The task: Gather the lines that hold the string "part".
──────────────────────────────
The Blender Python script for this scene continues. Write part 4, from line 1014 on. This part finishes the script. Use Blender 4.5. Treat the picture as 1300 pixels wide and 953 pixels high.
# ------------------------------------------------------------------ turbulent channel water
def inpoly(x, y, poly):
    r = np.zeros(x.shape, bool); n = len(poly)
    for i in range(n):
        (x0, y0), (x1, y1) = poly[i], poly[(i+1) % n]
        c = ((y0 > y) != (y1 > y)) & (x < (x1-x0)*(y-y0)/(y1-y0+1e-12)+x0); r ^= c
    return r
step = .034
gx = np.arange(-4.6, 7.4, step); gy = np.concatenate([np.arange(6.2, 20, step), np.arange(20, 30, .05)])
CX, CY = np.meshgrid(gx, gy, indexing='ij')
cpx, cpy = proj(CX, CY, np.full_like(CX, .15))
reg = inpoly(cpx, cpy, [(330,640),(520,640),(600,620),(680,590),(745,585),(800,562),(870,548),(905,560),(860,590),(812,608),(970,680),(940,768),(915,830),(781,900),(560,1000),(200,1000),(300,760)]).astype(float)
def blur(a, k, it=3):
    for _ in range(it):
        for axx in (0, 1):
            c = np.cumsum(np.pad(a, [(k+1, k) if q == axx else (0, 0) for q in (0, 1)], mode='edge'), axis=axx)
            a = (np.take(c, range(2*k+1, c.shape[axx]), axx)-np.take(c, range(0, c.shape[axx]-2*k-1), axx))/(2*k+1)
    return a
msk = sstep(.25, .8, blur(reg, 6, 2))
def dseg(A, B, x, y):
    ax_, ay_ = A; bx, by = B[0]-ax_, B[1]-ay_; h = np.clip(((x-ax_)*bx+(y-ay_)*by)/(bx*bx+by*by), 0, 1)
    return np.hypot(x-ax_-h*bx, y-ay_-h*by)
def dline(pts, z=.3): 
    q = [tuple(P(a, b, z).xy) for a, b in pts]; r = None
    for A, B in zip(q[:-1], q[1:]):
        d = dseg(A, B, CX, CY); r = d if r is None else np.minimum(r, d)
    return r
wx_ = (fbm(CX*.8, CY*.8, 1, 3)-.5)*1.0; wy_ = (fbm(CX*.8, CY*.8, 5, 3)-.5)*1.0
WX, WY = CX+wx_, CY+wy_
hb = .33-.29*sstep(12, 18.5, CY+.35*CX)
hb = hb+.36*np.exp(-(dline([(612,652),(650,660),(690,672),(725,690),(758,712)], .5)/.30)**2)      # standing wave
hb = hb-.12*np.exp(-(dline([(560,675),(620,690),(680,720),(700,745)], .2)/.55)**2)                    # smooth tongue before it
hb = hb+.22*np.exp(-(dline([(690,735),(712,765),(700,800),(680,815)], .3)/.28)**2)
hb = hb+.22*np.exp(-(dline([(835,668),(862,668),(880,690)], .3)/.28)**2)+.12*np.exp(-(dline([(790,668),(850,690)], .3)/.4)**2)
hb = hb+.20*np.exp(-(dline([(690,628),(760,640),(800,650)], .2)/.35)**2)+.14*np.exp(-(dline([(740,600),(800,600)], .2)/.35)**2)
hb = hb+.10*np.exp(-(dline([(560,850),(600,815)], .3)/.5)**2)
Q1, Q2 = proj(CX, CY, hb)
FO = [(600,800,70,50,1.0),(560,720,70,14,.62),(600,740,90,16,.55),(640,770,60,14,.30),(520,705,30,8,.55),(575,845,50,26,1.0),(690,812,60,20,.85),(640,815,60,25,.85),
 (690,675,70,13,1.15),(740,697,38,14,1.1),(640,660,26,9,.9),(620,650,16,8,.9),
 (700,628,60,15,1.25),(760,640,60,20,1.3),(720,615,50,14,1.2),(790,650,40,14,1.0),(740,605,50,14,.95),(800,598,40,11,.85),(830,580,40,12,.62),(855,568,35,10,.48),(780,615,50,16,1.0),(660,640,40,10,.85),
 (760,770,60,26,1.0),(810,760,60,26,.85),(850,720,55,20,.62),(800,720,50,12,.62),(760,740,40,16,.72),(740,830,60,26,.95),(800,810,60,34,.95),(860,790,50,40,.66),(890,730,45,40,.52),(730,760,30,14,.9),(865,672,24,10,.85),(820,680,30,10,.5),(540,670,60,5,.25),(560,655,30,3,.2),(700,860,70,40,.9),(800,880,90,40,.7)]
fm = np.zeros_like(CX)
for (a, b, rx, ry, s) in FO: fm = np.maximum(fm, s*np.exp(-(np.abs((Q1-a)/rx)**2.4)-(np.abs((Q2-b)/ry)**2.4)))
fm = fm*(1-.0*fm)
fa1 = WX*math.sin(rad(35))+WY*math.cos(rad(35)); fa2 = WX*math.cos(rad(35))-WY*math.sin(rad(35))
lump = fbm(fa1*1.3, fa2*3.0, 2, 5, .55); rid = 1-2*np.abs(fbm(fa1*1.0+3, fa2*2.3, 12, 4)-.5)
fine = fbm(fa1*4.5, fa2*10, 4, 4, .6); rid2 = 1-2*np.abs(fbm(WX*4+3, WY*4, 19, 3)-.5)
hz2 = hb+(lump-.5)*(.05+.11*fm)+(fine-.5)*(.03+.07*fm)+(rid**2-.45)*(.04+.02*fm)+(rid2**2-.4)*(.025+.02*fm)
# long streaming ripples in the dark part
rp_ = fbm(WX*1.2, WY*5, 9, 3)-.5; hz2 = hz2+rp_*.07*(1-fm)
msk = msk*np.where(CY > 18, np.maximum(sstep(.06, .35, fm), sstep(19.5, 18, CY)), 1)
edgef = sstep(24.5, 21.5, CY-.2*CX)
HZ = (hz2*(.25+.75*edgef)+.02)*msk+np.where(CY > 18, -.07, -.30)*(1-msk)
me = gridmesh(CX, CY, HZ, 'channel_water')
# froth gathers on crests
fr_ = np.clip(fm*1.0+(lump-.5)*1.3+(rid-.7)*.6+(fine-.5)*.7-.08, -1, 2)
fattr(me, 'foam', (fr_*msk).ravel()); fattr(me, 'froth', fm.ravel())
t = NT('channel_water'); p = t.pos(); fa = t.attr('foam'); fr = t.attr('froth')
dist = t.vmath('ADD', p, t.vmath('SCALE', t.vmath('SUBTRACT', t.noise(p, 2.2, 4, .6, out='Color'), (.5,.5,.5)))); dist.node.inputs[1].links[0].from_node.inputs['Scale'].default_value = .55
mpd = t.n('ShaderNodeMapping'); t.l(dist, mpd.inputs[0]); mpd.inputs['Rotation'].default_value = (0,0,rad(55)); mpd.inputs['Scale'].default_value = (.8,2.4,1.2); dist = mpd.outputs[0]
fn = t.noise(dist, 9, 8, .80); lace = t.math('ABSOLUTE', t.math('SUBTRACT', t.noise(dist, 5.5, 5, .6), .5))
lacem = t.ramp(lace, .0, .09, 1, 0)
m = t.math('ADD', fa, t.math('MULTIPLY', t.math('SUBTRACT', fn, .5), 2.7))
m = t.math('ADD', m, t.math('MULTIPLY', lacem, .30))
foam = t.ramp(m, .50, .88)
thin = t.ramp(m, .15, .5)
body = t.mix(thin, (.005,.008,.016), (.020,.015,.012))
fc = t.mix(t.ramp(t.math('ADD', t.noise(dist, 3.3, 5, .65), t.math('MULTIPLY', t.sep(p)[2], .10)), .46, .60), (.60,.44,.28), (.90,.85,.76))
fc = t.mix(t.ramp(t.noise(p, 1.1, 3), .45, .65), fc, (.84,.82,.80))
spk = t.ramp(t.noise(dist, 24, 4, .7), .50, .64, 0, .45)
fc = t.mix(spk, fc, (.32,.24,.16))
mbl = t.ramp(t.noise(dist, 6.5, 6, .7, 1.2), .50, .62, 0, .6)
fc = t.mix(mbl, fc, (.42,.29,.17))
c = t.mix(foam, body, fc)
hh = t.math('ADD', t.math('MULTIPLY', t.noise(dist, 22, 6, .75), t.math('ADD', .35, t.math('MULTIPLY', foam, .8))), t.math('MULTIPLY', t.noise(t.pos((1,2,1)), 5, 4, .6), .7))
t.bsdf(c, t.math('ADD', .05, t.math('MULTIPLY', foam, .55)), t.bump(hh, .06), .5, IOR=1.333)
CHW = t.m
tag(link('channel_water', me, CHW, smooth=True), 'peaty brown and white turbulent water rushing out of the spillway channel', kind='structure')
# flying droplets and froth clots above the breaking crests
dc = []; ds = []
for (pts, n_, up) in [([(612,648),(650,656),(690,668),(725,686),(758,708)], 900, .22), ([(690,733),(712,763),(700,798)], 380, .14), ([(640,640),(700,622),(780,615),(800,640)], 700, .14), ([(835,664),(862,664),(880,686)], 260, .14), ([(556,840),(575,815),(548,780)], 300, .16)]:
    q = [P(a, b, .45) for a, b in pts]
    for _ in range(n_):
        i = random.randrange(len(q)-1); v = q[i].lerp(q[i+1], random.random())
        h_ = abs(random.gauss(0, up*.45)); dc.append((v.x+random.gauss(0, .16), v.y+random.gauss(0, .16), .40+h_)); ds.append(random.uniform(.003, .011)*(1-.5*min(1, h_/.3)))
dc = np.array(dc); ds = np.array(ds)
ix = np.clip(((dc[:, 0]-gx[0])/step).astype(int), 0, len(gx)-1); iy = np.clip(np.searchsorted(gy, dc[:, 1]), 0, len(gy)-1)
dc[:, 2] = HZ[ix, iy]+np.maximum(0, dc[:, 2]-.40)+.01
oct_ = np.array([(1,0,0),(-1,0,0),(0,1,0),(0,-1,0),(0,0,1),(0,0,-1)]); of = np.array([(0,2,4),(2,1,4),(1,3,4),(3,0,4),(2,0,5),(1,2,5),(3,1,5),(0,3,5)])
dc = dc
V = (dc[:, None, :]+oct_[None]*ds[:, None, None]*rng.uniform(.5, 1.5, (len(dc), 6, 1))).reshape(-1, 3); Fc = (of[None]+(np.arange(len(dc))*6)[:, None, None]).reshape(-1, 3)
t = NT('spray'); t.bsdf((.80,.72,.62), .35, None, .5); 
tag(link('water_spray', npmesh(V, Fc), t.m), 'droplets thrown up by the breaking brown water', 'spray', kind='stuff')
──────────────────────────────
Finished exercise:
The Blender Python script for this scene continues. Write part 4, from line 1014 on. This part finishes the script. Use Blender 4.5. Treat the picture as 1300 pixels wide and 953 pixels high.
# long streaming ripples in the dark part